LA CASETTA DI TARTANELLA
Tolfa, li 7 marzo 1991
Sono pochi metri quadrati, non arriva a quaranta e pure in quello spazio non una ma più famiglie trovano rifugio, conforto, speranza. Ieri una superficie coperta, con porta e finestre, oggi uno spazio abbandonato senza tetto, senza infissi: sono rimaste le mura dure, quadrate e squadrate di pietra decise a non morire. E’ la CASETTA DI TARTANELLA, sulla rotabile Nocchia - S. Anzino, alle falde dei Monti dell'Acquatosta, tra Valleascetta e le Macchie, riparata dai venti. Lì in quella casetta, disegnata
dal primo "architetto" di questa terra per rappresentare la più piccola abitazione: quattro mura, un tetto, un fil di fumo, intere generazioni di tolfetani convissero. E nella convivenza fatta di fatica e sudore trovarono la gioia e la forza di vivere lavorando la terra dall'alba al tramonto. Lì cucinarono i pasti frugali della povertà gentile, lì sognarono raccolti abbondanti, lì sorrisero e piansero nel segreto dell'anima forte e contadina, nelle notti d'autunno, d'inverno e di primavera, d'estate. Di giorno, lontani dalla casetta, erano a "spicchiare" o cavar pietre, d'agosto; a zappare e seminare di novembre e dicembre; a fare "monnarella e terranera" di gennaio e febbraio; a mietere, carrucolare e trebbiare il grano nei mesi di luglio e agosto. Un anno intero, intervallato da periodi d'attesa, per un'attività che si chiamava FARE LA SEMINA.
A produrre quel grano senza il quale non si andava al molino, non si faceva il pane, e senza il pane nella madia era la fame nera. Bisognava raccogliere, avere il raccolto, senza il quale non si poteva pagare i debiti. Invece col raccolto i debiti venivano cancellati, il credito veniva rinnovato. La vita scorreva nella sua durezza, nella sua povertà, nella sua onestà. E le semine, nella grande maggioranza, venivano fatte sui terreni dell'Università Agrarie di Tolfa, che assegnavano le quote di terreno alle famiglie.

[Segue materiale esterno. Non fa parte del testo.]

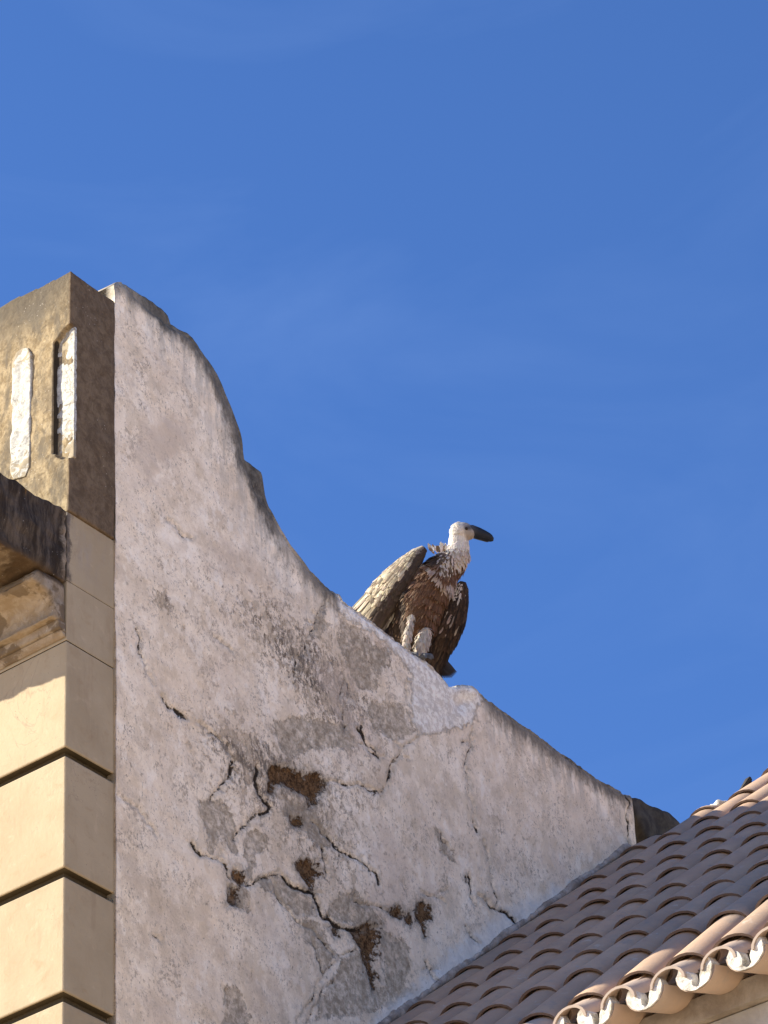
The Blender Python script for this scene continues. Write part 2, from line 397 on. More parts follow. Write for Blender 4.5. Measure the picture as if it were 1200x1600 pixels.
at = o.data.attributes.new('joint', 'FLOAT', 'FACE')   # core and groove beds are coloured darker than the block faces
at.data.foreach_set('value', [1.0 if (max(p.vertices) < ncore or (abs(p.normal.z) > .9 and p.area > .05)) else 0.0 for p in o.data.polygons])

# cornice with its bed moulding, profile run along the front, end faces flush with the side
prof = [(-.003, 9.328), (-.41, 9.316), (-.418, 9.30), (-.418, 9.02), (-.40, 8.998), (-.15, 9.004)]
for u, v in [(53, 893), (52, 901), (55, 906), (63, 913), (73, 923), (80, 933), (84, 945), (84.5, 956), (82, 961)]:
    p = onx(u, v); prof.append((p[1], p[2]))
bm = bmesh.new()
prism_x(bm, prof[:6] + [(-.003, 9.004)], -3.9, 0.004)
me = remeshed(bm, .012); roughen(me, .022, 9, .008, 34)
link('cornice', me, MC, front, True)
bm = bmesh.new(); bed = [(-.003, 9.000)] + [(y, z if i else 8.999) for i, (y, z) in enumerate(prof[5:])] + [(-.003, prof[-1][1])]
prism_x(bm, bed, -3.9, -.002)
me = remeshed(bm, .009); roughen(me, .008, 8, .003, 40)
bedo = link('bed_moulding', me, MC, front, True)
bm = bmesh.new()
a = onx(91, 965); b = onx(93, 980); c = onx(100, 993)
prism_x(bm, [(-.003, a[2] - .004), (a[1], a[2] - .004), (b[1], b[2] + .004), (-.003, b[2] - .005)], -3.9, -.001)
prism_x(bm, [(-.003, b[2] - .009), (b[1] + .008, b[2] - .002), (c[1], c[2] + .004), (-.003, c[2] - .002)], -3.9, -.0015)
bmesh.ops.bevel(bm, geom=bm.edges[:], offset=.002, segments=2, affect='EDGES')
link_ = bmesh_to('moulding_fillet', bm, MC, front)

# attic pier with a notch along its corner, both white painted
bm = bmesh.new(); XP = .010
prism_y(bm, [(-1.6, 9.334), (XP, 9.334), (XP, 9.585), (-.03, 9.592), (-.060, 9.612), (-.066, 9.632), (-.084, 9.640),
             (-.084, 10.185), (-.05, 10.204), (-.03, 10.226), (XP, 10.236), (XP, 10.50), (-.3, 10.52), (-1.6, 10.54)], 0.0, .024)
prism_y(bm, [(-1.6, 9.334), (XP, 9.334), (XP, 10.50), (-.3, 10.52), (-1.6, 10.54)], .022, Y1 - .004)
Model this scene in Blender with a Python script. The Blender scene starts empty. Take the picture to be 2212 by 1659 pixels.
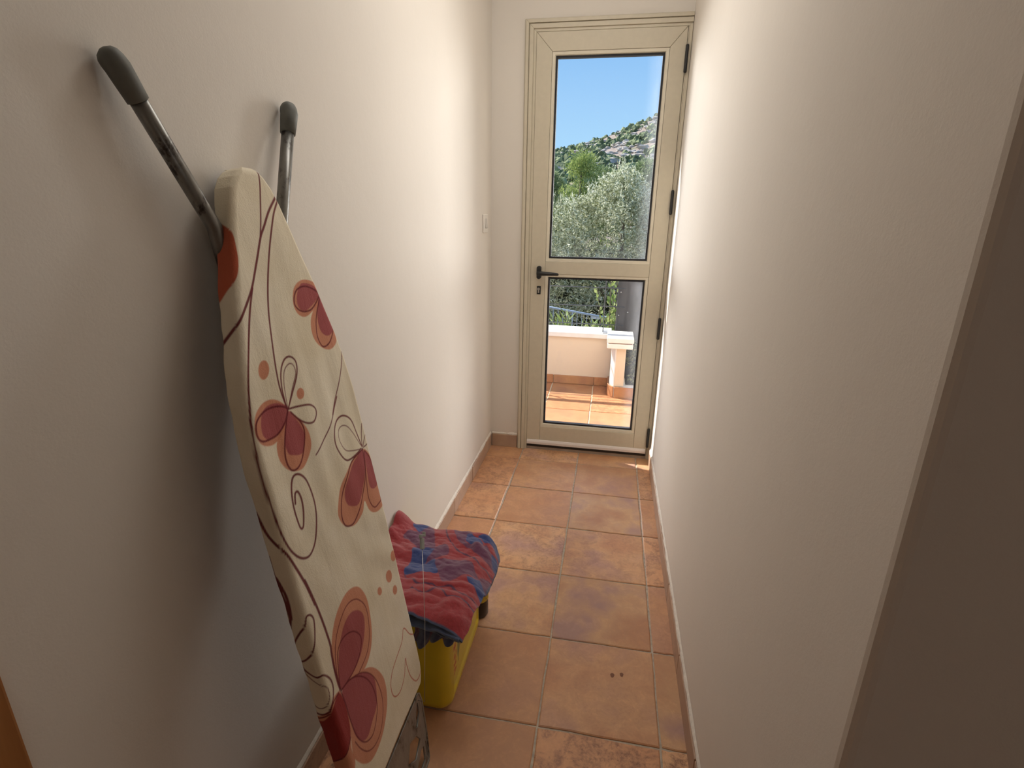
import bpy, bmesh, math, random
import numpy as np
from mathutils import Vector, Matrix, noise
random.seed(7); rng = np.random.default_rng(7)
sc = bpy.context.scene
COL = sc.collection

# ------------------------------------------------------------ camera
cd = bpy.data.cameras.new('camera'); cam = bpy.data.objects.new('camera', cd); COL.objects.link(cam)
YAW, PITCH, ROLL = -0.1771, -0.3102, 0.0159
fw = Vector((math.sin(YAW)*math.cos(PITCH), math.cos(YAW)*math.cos(PITCH), math.sin(PITCH)))
r0 = Vector((math.cos(YAW), -math.sin(YAW), 0)); u0 = r0.cross(fw)
rt = math.cos(ROLL)*r0 + math.sin(ROLL)*u0; up = -math.sin(ROLL)*r0 + math.cos(ROLL)*u0
m = Matrix((rt, up, -fw)).transposed().to_4x4(); m.translation = Vector((0.1117, -2.7445, 1.342))
cam.matrix_world = m
cd.sensor_width = 36; cd.lens = 1146.94/2212*36; cd.clip_start = 0.02; cd.clip_end = 2000
sc.camera = cam

# ------------------------------------------------------------ light
sc.view_settings.view_transform = 'Standard'; sc.view_settings.look = 'None'
sc.view_settings.gamma = 1; sc.view_settings.use_curve_mapping = False
sc.view_settings.exposure = 0.0
w = bpy.data.worlds.new('sky'); sc.world = w; w.use_nodes = True
nt = w.node_tree; nt.nodes.clear()
tc = nt.nodes.new('ShaderNodeTexCoord'); sx = nt.nodes.new('ShaderNodeSeparateXYZ')
rp = nt.nodes.new('ShaderNodeValToRGB'); bg = nt.nodes.new('ShaderNodeBackground'); wo = nt.nodes.new('ShaderNodeOutputWorld')
nt.links.new(tc.outputs['Generated'], sx.inputs[0]); nt.links.new(sx.outputs['Z'], rp.inputs[0])
nt.links.new(rp.outputs[0], bg.inputs[0]); nt.links.new(bg.outputs[0], wo.inputs[0])
e = rp.color_ramp.elements
e[0].position = 0.0; e[0].color = (0.50, 0.70, 0.86, 1)
e[1].position = 1.0; e[1].color = (0.07, 0.20, 0.55, 1)
for p_, c_ in ((0.10, (0.41, 0.69, 0.95, 1)), (0.18, (0.345, 0.61, 0.93, 1)), (0.26, (0.26, 0.52, 0.88, 1)), (0.5, (0.15, 0.36, 0.75, 1))):
    k = e.new(p_); k.color = c_
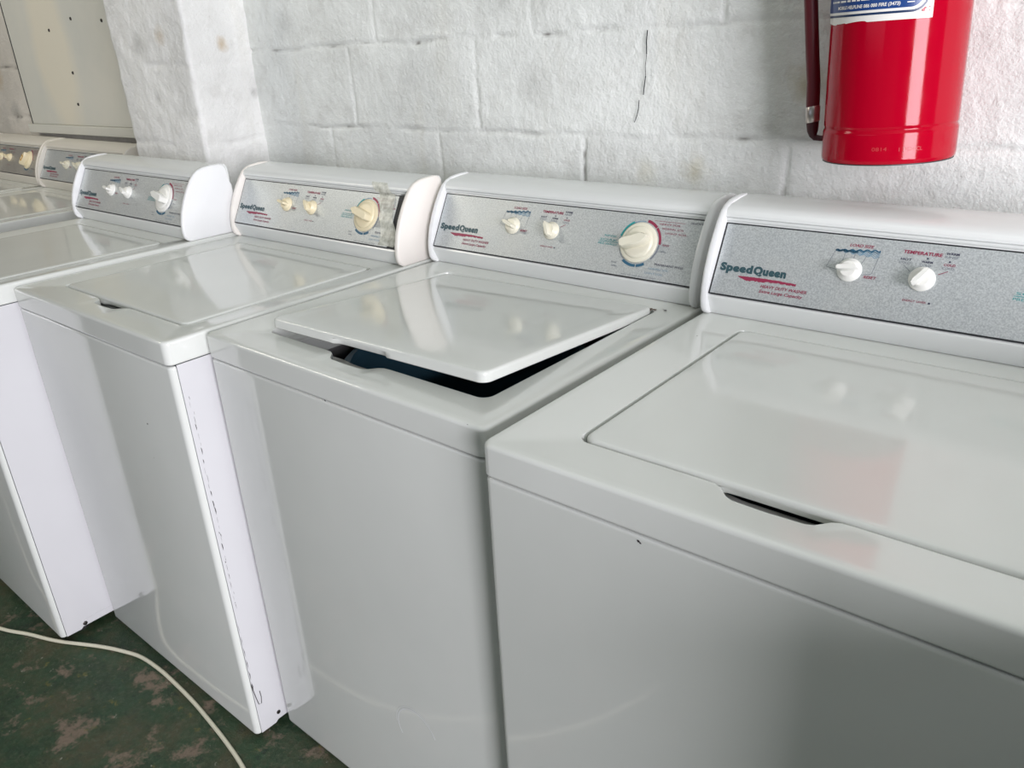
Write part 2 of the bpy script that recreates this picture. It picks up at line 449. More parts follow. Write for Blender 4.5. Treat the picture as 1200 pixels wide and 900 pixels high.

Alle quali veniva richiesto il versamento del "terratico" consistente nel pagamento in natura di un sesto del grano prodotto. Le parti che venivano assegnate erano piccole quote, uno staro, cioè mille e cento metri quadrati, sul quale si poteva seminare quindici chili di grano: UNO STARO DI GRANO PER UNO STARO DI TERRA. E bisognava zappare la quota ricevuta in semina e più zappe, zappatori c'erano in famiglia tante più quote si potevano zappare, perché chi non sapeva o poteva fare la semina, lasciava la propria quota ala famiglia numerosa. A volte si poteva ovviare alla zappatura con l'aratura mediante buoi, ma allora bisognava pagare il "boattiere-bifolco", che era un personaggio importante, quasi un signore, nella conduzione delle semine collettive e private a Tolfa. Avere un paio di buoi significava essere un possidente, traguardo che a volte si raggiungeva se il raccolto era andato bene, ossia se le quote seminate erano state diverse e molte le braccia a seminare. Queste cose che ho scritto tornavano nella mia mente, l'altro giorno nella Casetta di Tartanella, che meriterebbe di essere ristrutturata. Perché una storia lunga di dolori, di fatiche, di amore, di civiltà, di cultura non può essere cancellata. Guai a quel popolo, a quella società, a quella comunità, a quella famiglia, a quell'uomo in una sola parola, che vuole seppellire il suo passato, la sua storia. Sarebbe una cosa contro natura, non avrebbe una guida sicura per l'avvenire. E siamo sicuri che il ricordo della Casetta di Tartanella farà breccia nel cuore degli amministratori attuali dell'Università Agraria. E il poeta che nell'anno di grazia 1980 scriveva questi versi: "Concerto canoro/ di passere selvagge/ nella brughiera/ la sera d'estate/. Viatico gentile/ alla casetta abbandonata/ di Tartanella/", dovrà ripensare un sonetto nuovo, per quella stanza, per quella Casetta, ricostruita.